Friday 13 May 2011

CAMERON THE CONQUEROR?

The combination of the local government elections, the referendum vote and the first anniversary of the formation of the coalition have provoked a flood of commentary.  Reading this commentary makes me think that the one party that needs to be on guard against complacency is the Conservative party.  This is not because the election and the referendum results were bad for the Conservatives - far from it.  The problem rather is that far too commentators see them as some sort of unalloyed triumph, which is far from being the case.

As I have said in my previous posts whilst a result favouring the Alternative Vote would have caused some grumbling within the Conservative party this would have posed no danger to Cameron or to his leadership of the Conservative party or to his position as Prime Minister.  Such a result would however have greatly strengthened Clegg and thus the stability of the coalition.  The strong but entirely predictable vote against the Alternative Vote has by contrast severely weakened Clegg and soured the mood of the coalition.  In so far as this puts the future of the coalition and of the government at risk this is bad news for Cameron as I will explain.

As for the local election results, the Conservatives seem to have benefitted in southern England both from the collapse of the Liberal Democrats, which resulted in some Liberal Democrat council seats falling to them, and to the fact that the Alternative Vote referendum seems to have encouraged more Conservatives to vote than might otherwise have been the case.  Labour voters by contrast were less motivated to vote because on the subject of the referendum they were getting mixed messages from their party. 

Even allowing for these facts the local election results were for the Conservatives hardly a triumph.  Barely a commentator has noted that a year after losing badly in England in the General Election Labour in the local elections overtook the Conservatives in England and emerged the largest party.  Whilst it is certainly true that Labour's gains have been at the expense of the Liberal Democrats not the Conservatives, coming on top of the virtual disappearance of the Conservatives in Scotland and the Conservatives' long term weakness in Wales the results suggests that if a General Election were to be held this year the Conservatives would be unlikely to win a majority whilst Labour would regain much of the ground it lost in 2010.  The outcome of such a General Election would probably depend on whether the Liberal Democrats managed to hold firm in the west country or whether and if so to what extent the Conservatives were able to make gains there at their expense whilst holding off any challenge from Labour elsewhere.  If the Conservatives were able to win seats from the Liberal Democrats in the west country whilst holding off Labour it is just possible that they might win an overall majority but such a majority would be small and even that prospect frankly looks unlikely.

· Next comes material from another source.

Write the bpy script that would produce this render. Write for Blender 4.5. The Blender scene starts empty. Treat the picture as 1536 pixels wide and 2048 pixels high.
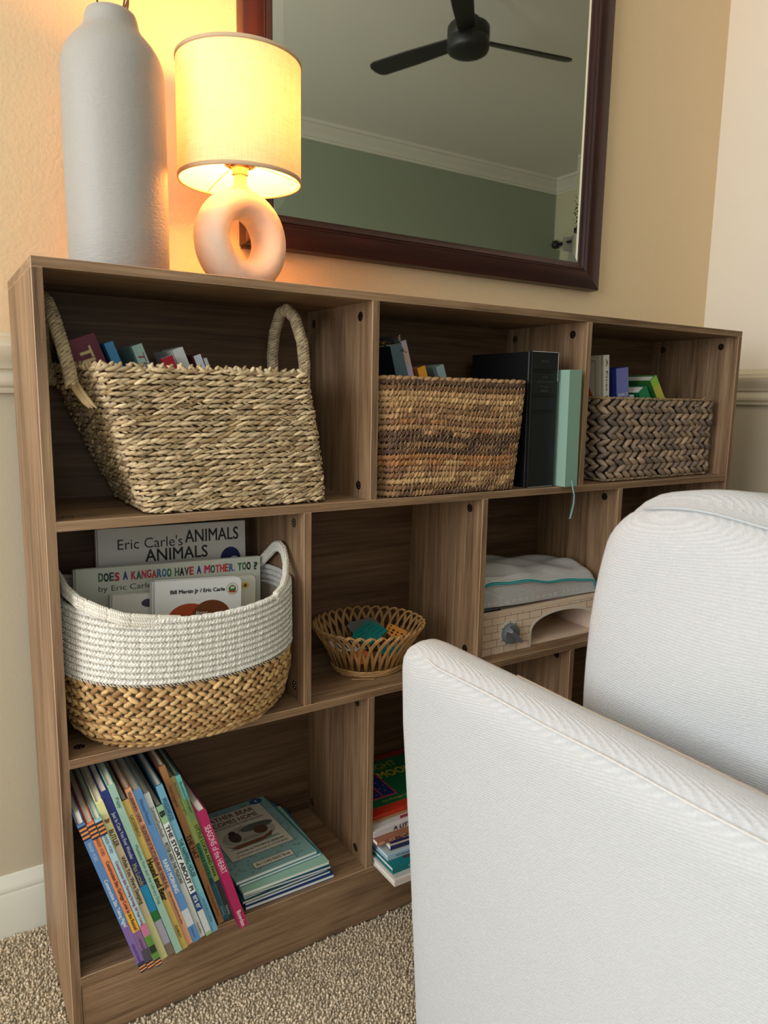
import bpy, math, random
import numpy as np
from mathutils import Vector, Matrix, Euler
random.seed(7); rng = np.random.default_rng(7)
SC = bpy.context.scene
COL = SC.collection
PI = math.pi
def lin(c):
    return tuple(((v/255)/12.92 if v/255 <= .04045 else ((v/255+.055)/1.055)**2.4) for v in c)
# ---------------------------------------------------------------- camera
cam_d = bpy.data.cameras.new('camera'); cam = bpy.data.objects.new('camera', cam_d); COL.objects.link(cam)
cr = Vector((0.84511642, -0.53430636, 0.0171742)); cu = Vector((0.06903681, 0.14094072, 0.98760804)); cf = Vector((0.5301058, 0.83345811, -0.15599813))
M = Matrix((cr, cu, -cf)).transposed().to_4x4(); M.translation = Vector((-0.11867, -0.95198, 0.88546))
cam.matrix_world = M
cam_d.sensor_fit = 'HORIZONTAL'; cam_d.sensor_width = 36.0; cam_d.lens = 1452.77*36/1536
cam_d.clip_start = .02
cam_d.dof.use_dof = True; cam_d.dof.focus_distance = 1.25; cam_d.dof.aperture_fstop = 11
SC.camera = cam
# ---------------------------------------------------------------- exposure, world, daylight and added fill
SC.view_settings.view_transform = 'Standard'; SC.view_settings.look = 'None'; SC.view_settings.gamma = 1
SC.view_settings.use_curve_mapping = False
SC.view_settings.exposure = 0.0
W = bpy.data.worlds.new('world'); SC.world = W; W.use_nodes = True
wn = W.node_tree.nodes['Background']; wn.inputs[0].default_value = (.75, .86, 1, 1); wn.inputs[1].default_value = .6
def area_light(name, loc, rot, sx, sy, power, color):
    d = bpy.data.lights.new(name, 'AREA'); d.shape = 'RECTANGLE'; d.size = sx; d.size_y = sy; d.energy = power; d.color = color
    o = bpy.data.objects.new(name, d); o.location = loc; o.rotation_euler = rot; COL.objects.link(o); return o
# daylight by the left wall, then two unseen, made-up sources for fill
area_light('window_daylight', (-2.53, -1.15, 1.45), (0, -PI/2, 0), 1.6, 1.6, 60, (.90, .95, 1))
area_light('window_daylight', (-0.9, -3.2, 1.5), (PI/2, 0, 0), 1.6, 1.3, 12, (.90, .95, 1))  # unseen source behind the camera, added for fill
area_light('window_daylight', (-1.72, .27, 1.5), (-PI/2, 0, 0), 1.1, 1.3, 66, (.90, .95, 1))  # unseen source added to brighten the ceiling and room
LAMP_GLOW = 180
# ---------------------------------------------------------------- object helpers
def put(o, parent=None, label=None, cat=None, group=None, kind=None):
    COL.objects.link(o)
    if parent is not None: o.parent = parent
    if label: o['label'] = label
    if cat: o['category'] = cat
    if group: o['group'] = group
    if kind: o['kind'] = kind
    return o
def thing(name, label, cat, loc=(0, 0, 0), rot=(0, 0, 0), group=None):
    o = bpy.data.objects.new(name, None); o.empty_display_size = .02
    o.location = loc; o.rotation_euler = rot
    return put(o, None, label, cat, group)
def mesh_obj(name, vs, fs, m, parent=None, smooth=False, cols=None, **kw):
    me = bpy.data.meshes.new(name)
    me.from_pydata([tuple(v) for v in vs] if not isinstance(vs, np.ndarray) else vs.tolist(), [], fs if isinstance(fs, list) else fs.tolist())
    if cols is not None:
        a = me.color_attributes.new('Col', 'FLOAT_COLOR', 'POINT'); c = np.ones((len(vs), 4), np.float32); c[:, :3] = cols
        a.data.foreach_set('color', c.ravel())
    if smooth: me.polygons.foreach_set('use_smooth', [True]*len(me.polygons))
    if m is not None: me.materials.append(m)
    me.update()
    o = bpy.data.objects.new(name, me)
    return put(o, parent, **kw)
class MB:
    """collects shapes for one mesh"""
    def __init__(s): s.v = []; s.f = []
    def add(s, vs, fs):
        n = len(s.v); s.v += [tuple(v) for v in vs]; s.f += [tuple(i+n for i in f) for f in fs]; return s
    def box(s, a, b, mt=None):
        x0, y0, z0 = a; x1, y1, z1 = b
        vs = [Vector(p) for p in ((x0,y0,z0),(x1,y0,z0),(x1,y1,z0),(x0,y1,z0),(x0,y0,z1),(x1,y0,z1),(x1,y1,z1),(x0,y1,z1))]
        if mt: vs = [mt @ v for v in vs]
        return s.add(vs, [(0,3,2,1),(4,5,6,7),(0,1,5,4),(1,2,6,5),(2,3,7,6),(3,0,4,7)])
    def tube(s, pts, r, n=8, closed=False, cap=True, flat=1.0):
        pts = [Vector(p) for p in pts]; rs = r if isinstance(r, (list, tuple)) else [r]*len(pts)
        N = len(pts); vs = []; up = None
        for i, p in enumerate(pts):
            t = (pts[(i+1) % N]-pts[i-1]) if closed else (pts[min(i+1, N-1)]-pts[max(i-1, 0)])
            t.normalize()
            if up is None: up = Vector((0, 0, 1)) if abs(t.z) < .9 else Vector((1, 0, 0))
            b = t.cross(up).normalized(); up = b.cross(t).normalized()
            for k in range(n):
                a = 2*PI*k/n; vs.append(p+(b*math.cos(a)*flat+up*math.sin(a))*rs[i])
        fs = [];
        for i in range(N if closed else N-1):
            j = (i+1) % N
            for k in range(n):
                l = (k+1) % n; fs.append((i*n+k, i*n+l, j*n+l, j*n+k))
        if not closed and cap: fs += [tuple(range(n-1, -1, -1)), tuple((N-1)*n+k for k in range(n))]
        return s.add(vs, fs)
    def lathe(s, prof, n=48, c=(0, 0, 0), cap=True, closed=False):
        vs = [(c[0]+r*math.cos(2*PI*k/n), c[1]+r*math.sin(2*PI*k/n), c[2]+z) for r, z in prof for k in range(n)]
        fs = []; P = len(prof)
        for i in range(P if closed else P-1):
            j = (i+1) % P
            for k in range(n):
                l = (k+1) % n; fs.append((i*n+k, i*n+l, j*n+l, j*n+k))
        if cap and not closed: fs += [tuple(range(n-1, -1, -1)), tuple((P-1)*n+k for k in range(n))]
        return s.add(vs, fs)
    def extrude(s, poly, z0, z1, mt=None):
        n = len(poly); vs = [Vector((x, y, z)) for z in (z0, z1) for x, y in poly]
        if mt: vs = [mt @ v for v in vs]
        return s.add(vs, [tuple(range(n-1, -1, -1)), tuple(range(n, 2*n))]+[(k, (k+1) % n, n+(k+1) % n, n+k) for k in range(n)])
    def build(s, name, m, parent=None, smooth=False, bevel=0, seg=2, **kw):
        o = mesh_obj(name, s.v, s.f, m, parent, smooth, **kw)
        if bevel:
            b = o.modifiers.new('bevel', 'BEVEL'); b.width = bevel; b.segments = seg; b.limit_method = 'ANGLE'; b.harden_normals = False
        return o
def shade_auto(o):
    o.data.polygons.foreach_set('use_smooth', [True]*len(o.data.polygons))
    m = o.modifiers.new('edges', 'EDGE_SPLIT'); m.split_angle = math.radians(35)
# ---------------------------------------------------------------- materials
def mat(name, rgb, rough=.6, bump=0, bscale=200, metal=0, var=0, vscale=8, spec=.5, attr=False, sheen=0, stretch=(1, 1, 1), coord='Object', raw=False):
    m = bpy.data.materials.new(name); m.use_nodes = True; nt = m.node_tree; N = nt.nodes; L = nt.links
    p = N['Principled BSDF']; p.inputs['Roughness'].default_value = rough; p.inputs['Metallic'].default_value = metal
    p.inputs['Specular IOR Level'].default_value = spec
    if sheen: p.inputs['Sheen Weight'].default_value = sheen
    c = (*(rgb if raw else lin(rgb)), 1); p.inputs['Base Color'].default_value = c
    tc = N.new('ShaderNodeTexCoord'); mp = N.new('ShaderNodeMapping'); mp.inputs['Scale'].default_value = stretch
    L.new(tc.outputs[coord], mp.inputs[0])
    src = None
    if attr:
        a = N.new('ShaderNodeAttribute'); a.attribute_name = 'Col'
        mx = N.new('ShaderNodeMix'); mx.data_type = 'RGBA'; mx.blend_type = 'MULTIPLY'; mx.inputs[0].default_value = 1
        mx.inputs[6].default_value = c; L.new(a.outputs['Color'], mx.inputs[7]); src = mx.outputs[2]
    if var:
        n = N.new('ShaderNodeTexNoise'); n.inputs['Scale'].default_value = vscale; n.inputs['Detail'].default_value = 6; L.new(mp.outputs[0], n.inputs['Vector'])
        r = N.new('ShaderNodeMapRange'); r.inputs[1].default_value = .3; r.inputs[2].default_value = .7; r.inputs[3].default_value = 1-var; r.inputs[4].default_value = 1+var*.6
        L.new(n.outputs[0], r.inputs[0])
        mx = N.new('ShaderNodeMix'); mx.data_type = 'RGBA'; mx.blend_type = 'MULTIPLY'; mx.inputs[0].default_value = 1
        if src: L.new(src, mx.inputs[6])
        else: mx.inputs[6].default_value = c
        L.new(r.outputs[0], mx.inputs[7]); src = mx.outputs[2]
    if src: L.new(src, p.inputs['Base Color'])
    if bump:
        n = N.new('ShaderNodeTexNoise'); n.inputs['Scale'].default_value = bscale; n.inputs['Detail'].default_value = 4; L.new(mp.outputs[0], n.inputs['Vector'])
        b = N.new('ShaderNodeBump'); b.inputs['Strength'].default_value = bump; b.inputs['Distance'].default_value = .002
        L.new(n.outputs[0], b.inputs['Height']); L.new(b.outputs[0], p.inputs['Normal'])
    return m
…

None of this is to say that the Conservatives have any reason to panic.  They have achieved a creditable performance but one that as I said in my previous posts is by no mean unprecedented in a new government's first year.  There are no iron laws in elections but the usual pattern since the Second World War has been for governments to lose ground between elections.  I think I am right in saying that the only occasion when a government substantially improved on its previous showing both in terms of votes cast and of seats won was in the General Election in 1955.  In the Conservative landslide year of 1983 the Conservatives actually polled 600,000 fewer votes than in 1979.  There is nothing so far to suggest that this pattern is being broken.  The General Election in 2010 took place in conditions that were very favourable to the Conservatives.  The Conservatives have not improved on their disappointing result in that year whilst a Labour recovery is definitely underway.  It is far too early to try to predict the outcome of an election that may be four years away but I have seen reports that Cameron in contrast to some of his more excited supporters apparently feels that the best the Conservatives can hope for even after the forthcoming boundary changes is another hung parliament. If this is right then the souring of relations within the coalition is bad news for his prospects of remaining Prime Minister beyond the next General Election.  Certainly on the basis of the local election results he has no interest in a General Election now, which would almost certainly produce just such an outcome.